In recent weeks, strikes have broken out at a supplier of locks to Honda and a Toyota Gosei plant that makes parts for Toyota among others. All have since been resolved. China's state-censored media have reported sparingly on the disputes.

It's an outcome of problems built up over a long time, said Chang. Workers no longer accept their conditions, but lack the channels to use milder ways to raise their demands. So they're starting to see that strikes are a way.

A striking Denso worker, reached by telephone, said no compromise was in sight and the workers believed the company was vulnerable to extended pressure. The worker asked to remain anonymous out of fear of punishment.

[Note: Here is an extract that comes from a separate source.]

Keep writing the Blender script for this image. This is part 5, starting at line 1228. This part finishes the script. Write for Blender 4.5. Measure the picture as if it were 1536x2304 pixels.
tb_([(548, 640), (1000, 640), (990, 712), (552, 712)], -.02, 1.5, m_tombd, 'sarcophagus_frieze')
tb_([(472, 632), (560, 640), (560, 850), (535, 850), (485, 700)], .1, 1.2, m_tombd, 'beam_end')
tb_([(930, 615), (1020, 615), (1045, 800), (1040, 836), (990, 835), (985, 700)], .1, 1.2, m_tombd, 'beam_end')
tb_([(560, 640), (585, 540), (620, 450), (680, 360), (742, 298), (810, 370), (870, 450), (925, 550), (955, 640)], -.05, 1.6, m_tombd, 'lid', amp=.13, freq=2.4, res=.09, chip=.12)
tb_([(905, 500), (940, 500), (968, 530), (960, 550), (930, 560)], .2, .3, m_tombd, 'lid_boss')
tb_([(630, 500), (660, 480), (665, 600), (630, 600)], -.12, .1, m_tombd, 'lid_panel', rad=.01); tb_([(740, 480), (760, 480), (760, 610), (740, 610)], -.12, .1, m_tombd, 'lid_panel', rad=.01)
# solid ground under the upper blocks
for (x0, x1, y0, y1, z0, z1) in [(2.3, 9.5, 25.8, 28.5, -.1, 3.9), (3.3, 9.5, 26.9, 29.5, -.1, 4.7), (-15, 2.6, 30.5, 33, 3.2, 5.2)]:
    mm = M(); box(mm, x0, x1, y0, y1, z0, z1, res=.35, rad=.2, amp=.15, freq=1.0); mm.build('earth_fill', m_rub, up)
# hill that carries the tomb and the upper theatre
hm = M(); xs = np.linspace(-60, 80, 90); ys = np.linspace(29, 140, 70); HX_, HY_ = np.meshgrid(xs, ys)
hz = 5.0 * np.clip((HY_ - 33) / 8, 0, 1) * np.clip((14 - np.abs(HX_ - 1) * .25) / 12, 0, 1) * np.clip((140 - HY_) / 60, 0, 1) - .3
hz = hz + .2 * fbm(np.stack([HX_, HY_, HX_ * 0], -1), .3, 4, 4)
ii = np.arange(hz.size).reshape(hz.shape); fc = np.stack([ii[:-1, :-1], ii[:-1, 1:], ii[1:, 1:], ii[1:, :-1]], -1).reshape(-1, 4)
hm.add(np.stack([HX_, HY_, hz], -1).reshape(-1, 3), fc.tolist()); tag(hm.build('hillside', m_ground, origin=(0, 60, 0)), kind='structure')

Denso spokeswoman Yoko Suga said no agreement had yet been reached with workers, who have been negotiating for higher wages and better benefits.

Employees are asking that wages rise from between 1,100 and 1,300 yuan ($161-191) per month to between 1,800 and 1,900 yuan, according to the Denso employee. Other recent disputes have been settled for raises smaller than that.

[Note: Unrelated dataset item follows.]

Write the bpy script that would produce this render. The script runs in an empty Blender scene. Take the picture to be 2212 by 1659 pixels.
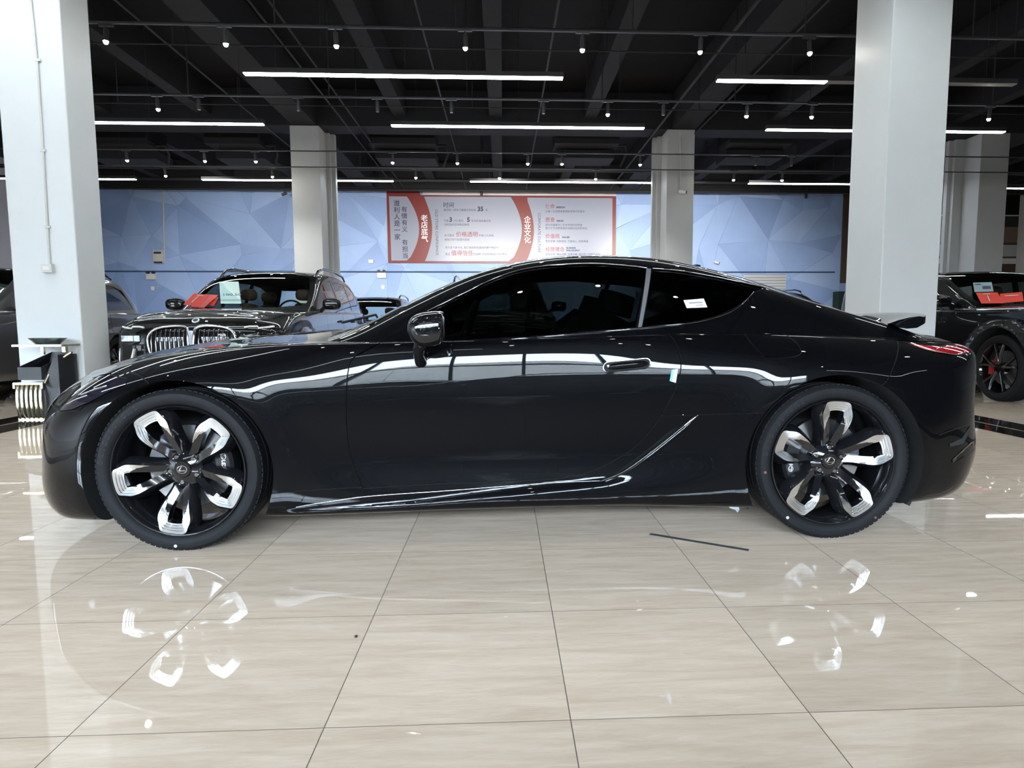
import bpy, bmesh, math, random
import numpy as np
from mathutils import Vector, Matrix
from mathutils.bvhtree import BVHTree
random.seed(7)
PI = math.pi
SC = bpy.context.scene
COL = SC.collection

# ------------------------------------------------------------------ camera
CAM_H = 0.9706
F_PX, PITCH, ROLL, YAW, CX = 1378.1, 0.0923, -0.0035, 0.0462, 44.6
def cam_axes():
    cy, sy, cp, sp = math.cos(YAW), math.sin(YAW), math.cos(PITCH), math.sin(PITCH)
    f = Vector((sy*cp, cy*cp, -sp)); r = Vector((cy, -sy, 0)); u = r.cross(f)
    cr, sr = math.cos(ROLL), math.sin(ROLL)
    return cr*r+sr*u, -sr*r+cr*u, f
RT, UP, FW = cam_axes()
cd = bpy.data.cameras.new('camera'); cam = bpy.data.objects.new('camera', cd); COL.objects.link(cam)
cd.sensor_width = 36.0; cd.lens = 36.0*F_PX/2212.0; cd.shift_x = -CX/2212.0
cd.clip_start = 0.05; cd.clip_end = 300
M = Matrix((RT, UP, -FW)).transposed().to_4x4(); M.translation = (0, 0, CAM_H)
cam.matrix_world = M
SC.camera = cam
def ray(u, v):
    return RT*((u-CX-1106)/F_PX)+UP*(-(v-829.5)/F_PX)+FW
def aty(u, v, Y):               # point of the plane y=Y seen at photo position (u, v)
    d = ray(u, v); t = Y/d.y
    return Vector((d.x*t, Y, CAM_H+d.z*t))
def onz(u, v, z):
    d = ray(u, v); t = (z-CAM_H)/d.z
    return Vector((d.x*t, d.y*t, z))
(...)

Automakers who have not faced labor disputes may also find themselves pressed to raise wages, said Lin Huaibin, an analyst with IHS Global Insight.

Carlos Ghosn, the chief executive officer of Nissan, told reporters in Japan on Wednesday that the company was being careful about suppliers to its Chinese plants.

Obviously there is strong growth going on in China, Ghosn said in Yokohama. We have to be careful that within this growth we make sure that all the stakeholders -- the suppliers, the employees, everybody -- are being treated very well.